#### GIVEN MATERIAL
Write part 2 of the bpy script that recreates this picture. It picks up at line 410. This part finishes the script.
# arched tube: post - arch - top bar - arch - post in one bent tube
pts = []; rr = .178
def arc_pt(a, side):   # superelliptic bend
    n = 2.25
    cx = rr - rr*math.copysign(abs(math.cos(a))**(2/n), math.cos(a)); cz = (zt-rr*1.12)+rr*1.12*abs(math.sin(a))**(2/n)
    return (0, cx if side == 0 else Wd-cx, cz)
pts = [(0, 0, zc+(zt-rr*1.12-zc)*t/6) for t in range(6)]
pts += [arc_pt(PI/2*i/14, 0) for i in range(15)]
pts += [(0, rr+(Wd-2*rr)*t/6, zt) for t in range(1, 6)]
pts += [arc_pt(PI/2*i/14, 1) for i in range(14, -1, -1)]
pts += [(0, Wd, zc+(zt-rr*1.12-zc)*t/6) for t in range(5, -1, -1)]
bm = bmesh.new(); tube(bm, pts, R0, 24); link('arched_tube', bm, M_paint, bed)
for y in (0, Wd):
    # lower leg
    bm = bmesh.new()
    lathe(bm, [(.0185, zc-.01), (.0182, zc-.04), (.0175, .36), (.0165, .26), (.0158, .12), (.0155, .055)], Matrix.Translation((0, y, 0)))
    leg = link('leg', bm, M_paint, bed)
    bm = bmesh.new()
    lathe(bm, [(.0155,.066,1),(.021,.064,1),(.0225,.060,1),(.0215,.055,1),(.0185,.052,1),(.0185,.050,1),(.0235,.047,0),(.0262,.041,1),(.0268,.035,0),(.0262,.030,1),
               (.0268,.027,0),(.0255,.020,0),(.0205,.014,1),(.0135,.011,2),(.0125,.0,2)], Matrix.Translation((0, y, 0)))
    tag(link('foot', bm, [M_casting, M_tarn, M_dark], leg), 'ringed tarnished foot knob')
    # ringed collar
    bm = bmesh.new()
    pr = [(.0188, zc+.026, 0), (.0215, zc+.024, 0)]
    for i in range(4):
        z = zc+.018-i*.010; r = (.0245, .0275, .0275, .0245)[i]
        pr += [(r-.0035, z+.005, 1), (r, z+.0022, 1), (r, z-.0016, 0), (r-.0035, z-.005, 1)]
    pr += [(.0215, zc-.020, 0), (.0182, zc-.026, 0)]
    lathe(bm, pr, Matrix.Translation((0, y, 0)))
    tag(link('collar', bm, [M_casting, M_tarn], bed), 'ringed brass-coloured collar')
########
**WORK INSTRUCTIONS**
Retype all the material above precisely, with no line left out.

**SOLUTION TO THIS PROBLEM**
Write part 2 of the bpy script that recreates this picture. It picks up at line 410. This part finishes the script.
# arched tube: post - arch - top bar - arch - post in one bent tube
pts = []; rr = .178
def arc_pt(a, side):   # superelliptic bend
    n = 2.25
    cx = rr - rr*math.copysign(abs(math.cos(a))**(2/n), math.cos(a)); cz = (zt-rr*1.12)+rr*1.12*abs(math.sin(a))**(2/n)
    return (0, cx if side == 0 else Wd-cx, cz)
pts = [(0, 0, zc+(zt-rr*1.12-zc)*t/6) for t in range(6)]
pts += [arc_pt(PI/2*i/14, 0) for i in range(15)]
pts += [(0, rr+(Wd-2*rr)*t/6, zt) for t in range(1, 6)]
pts += [arc_pt(PI/2*i/14, 1) for i in range(14, -1, -1)]
pts += [(0, Wd, zc+(zt-rr*1.12-zc)*t/6) for t in range(5, -1, -1)]
bm = bmesh.new(); tube(bm, pts, R0, 24); link('arched_tube', bm, M_paint, bed)
for y in (0, Wd):
    # lower leg
    bm = bmesh.new()
    lathe(bm, [(.0185, zc-.01), (.0182, zc-.04), (.0175, .36), (.0165, .26), (.0158, .12), (.0155, .055)], Matrix.Translation((0, y, 0)))
    leg = link('leg', bm, M_paint, bed)
    bm = bmesh.new()
    lathe(bm, [(.0155,.066,1),(.021,.064,1),(.0225,.060,1),(.0215,.055,1),(.0185,.052,1),(.0185,.050,1),(.0235,.047,0),(.0262,.041,1),(.0268,.035,0),(.0262,.030,1),
               (.0268,.027,0),(.0255,.020,0),(.0205,.014,1),(.0135,.011,2),(.0125,.0,2)], Matrix.Translation((0, y, 0)))
    tag(link('foot', bm, [M_casting, M_tarn, M_dark], leg), 'ringed tarnished foot knob')
    # ringed collar
    bm = bmesh.new()
    pr = [(.0188, zc+.026, 0), (.0215, zc+.024, 0)]
    for i in range(4):
        z = zc+.018-i*.010; r = (.0245, .0275, .0275, .0245)[i]
        pr += [(r-.0035, z+.005, 1), (r, z+.0022, 1), (r, z-.0016, 0), (r-.0035, z-.005, 1)]
    pr += [(.0215, zc-.020, 0), (.0182, zc-.026, 0)]
    lathe(bm, pr, Matrix.Translation((0, y, 0)))
    tag(link('collar', bm, [M_casting, M_tarn], bed), 'ringed brass-coloured collar')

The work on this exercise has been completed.